Where density values come from
Density values are typically sourced from scientific handbooks, food data references, educational institutions, and product-specific technical specifications. However, exact values can vary. For example, the density of honey changes with water content and temperature. Flour density varies depending on whether it is sifted or packed. Milk may differ slightly according to fat percentage and dissolved solids. Because of that, a calculator should be seen as an accurate estimation tool unless you are using a verified density from a product sheet or laboratory source.
For the best precision, use density values from the manufacturer, a laboratory reference, or a trusted scientific database. In regulated environments, always follow the data source specified by your quality, research, or compliance workflow.
Trusted reference sources
Authoritative measurement and science references include NIST.gov, USDA FoodData Central, and Engineering references for water density. For an academic source on unit systems and measurement practice, see resources from Carnegie Mellon University and other university engineering departments.
Best use cases for a 400ml to grams calculator
- Baking and cooking: Converting recipe volumes into grams improves repeatability and consistency.
- Meal prep and nutrition: Weight-based tracking is often easier to record and compare.
- Science education: Students can learn the relationship between mass, volume, and density.
- Laboratory prep: Many procedures require materials to be measured by mass even if dispensed by volume.
- Packaging and production: Teams can estimate product fill weights based on known densities.
Frequently asked questions
Is 400 mL always 400 grams?
No. That is only true for substances with a density of 1.00 g/mL, such as water in common approximation. Most other substances will weigh more or less than 400 grams at the same 400 mL volume.

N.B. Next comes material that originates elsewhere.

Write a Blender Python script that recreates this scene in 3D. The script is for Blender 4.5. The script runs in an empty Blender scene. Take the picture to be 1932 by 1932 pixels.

How many grams is 400 mL of water?
Approximately 400 grams. Water is the most straightforward conversion because its density is close to 1 gram per milliliter.
How many grams is 400 mL of flour?
Using a typical bulk density of about 0.53 g/mL, 400 mL of all-purpose flour is about 212 grams. Actual values can vary based on how the flour is measured and packed.
How many grams is 400 mL of sugar?
Using a representative density of 0.85 g/mL, 400 mL of granulated sugar is about 340 grams.
How many grams is 400 mL of honey?
Using a typical density of 1.42 g/mL, 400 mL of honey is about 568 grams.
Key takeaway
A 400ml to grams calculator is essential whenever you need to convert a fixed volume into a reliable weight. The most important concept is that the answer depends on density. Water gives a convenient one-to-one result, but oil, flour, sugar, milk, and honey all produce very different gram values for the same 400 mL volume. By using the calculator above, you can get a fast, practical answer and compare it visually with other common substances.
Whether you are preparing a recipe, organizing nutrition data, studying density, or estimating packaging weights, the correct method remains the same: identify the density, multiply by volume, and review the result in grams. That simple process turns a confusing conversion into a precise, repeatable measurement.